When the Mirror Stops Reflecting
“Another small autopsy of connection.”
Sometimes a friendship doesn’t die—it simply stops seeing. There’s no obituary for that, only a shift in the air, a silence where warmth used to live.
We write about this kind of ending again and again, each time thinking it will prepare us. But even when you have advance notice, it changes the calendar, not the impact.
Sometimes endings aren’t dramatic. Just an ordinary day when competence turns brittle and calm puts on a face. A single word can pull the curtain down. Chaotic. Difficult. Too much.
“Control your emotions.” It never means be calm. It means stop showing me what my behavior looks like when it lands.
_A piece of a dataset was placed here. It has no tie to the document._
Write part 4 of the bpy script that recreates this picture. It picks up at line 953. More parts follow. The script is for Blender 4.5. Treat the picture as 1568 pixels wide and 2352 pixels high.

In some spaces—meetings, friendships, even love—composure becomes performance. The appearance of balance matters more than the truth of connection. When admiration fades, anxiety rushes in to fill the gap. Partnership becomes audience management.
Some people don’t lie with anger. They lie with charm.
And some mirrors get tired—tired of polishing someone else’s image, tired of mistaking approval for peace, tired of being told that honesty is disorder.
That’s when composure earns its real meaning: not the quiet that hides conflict, but the calm that doesn’t need to explain itself.
Chaos isn’t shouting. Chaos is watching someone lose their reflection and blame the glass.
The mirror doesn’t shatter. It turns inward, catches the light, and remembers its own shape.